Through communicating with the more than human, outside of language and an ordinary state of consciousness, I found my senses to be more vibrant and that, as an ND subject, I experienced sensory overload much less. I was enjoying my body and my environment much more.
Whilst Journeying I found myself shaking and through working with neurodivergent practitioner and researcher Hayley Hindle I found a clear connection between the joys and reliefs of Shamanic journeying and those of TRE. This project will explore this joy within a community of Neurodivergent artists.
HATS
Historically, wide brimmed hats can be traced back to Witches and Quakers. With the conical hat having medieval origins in the induction of divine knowledge to the wearer, they were transformed into markers of difference and separation for the purpose of discrimination, another example being that of the antisemitic Judenhat. Witches, Jews and Quakers were accused of sorcery and using magic for dark purposes (essentially their existence outside of patriarchal Christianity made them a target for condemnation). Both Witches and Quakers overtly broke gender norms, with Quakers practicing gender equality (highly unusual in the 17th Century).
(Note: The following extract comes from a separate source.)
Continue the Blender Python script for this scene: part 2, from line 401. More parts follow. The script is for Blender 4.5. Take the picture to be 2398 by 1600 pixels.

A 17th Century Quaker woman publicly preaching,
wearing the 'Quaker hat'

An 18th Century depiction of a witch's hat
Quakers were named 'Shaker Quakers', due to their practice of shaking to connect to God. Their songs and dance of worship were not formulaic to the European traditions and were seen as primal and wild, not deferring to the status quo and practicing a direct connection to the divine, bypassing the Church and its priests. These dances were seen as sexual and Quaker women were often labelled prostitutes.
It is argued that vilified the Quaker woman morphed into the symbol of the witch. Witches, again, were seen as unruly and wild, demonic and lustful.
Furthermore, the conical 'Dunce' hat became a symbol of idiocy, being used to mark out problematic children in the class room. Many of the behaviours that lead to having to wear a Dunce hat, such as lack of concentration, fidgeting, miscomprehension, are now understood to be behaviours of Neurodivergent people.

TANGLED JOY
Within this context, 'TANGLED JOY' will reappropriate the emblems used to distinguish these stigmatised behaviours in an effort to empower ourselves, joyfully inhabiting this condemned wildness. Undoing neurotypical, patriarchal and colonial dogmas and oppression, neurodivergent bodies will tremble with joy through accessing altered states of consciousness.
The hats, with nails going down to ankles, create a force field whilst also gesturing to the ground, connecting to the lower world. The body inhabiting the space between the Lower and Upper Shamanic worlds will be a conduit for the current of shaking, allowing a reconnection to and visceral acknowledgement of an electricity passing through all life forms.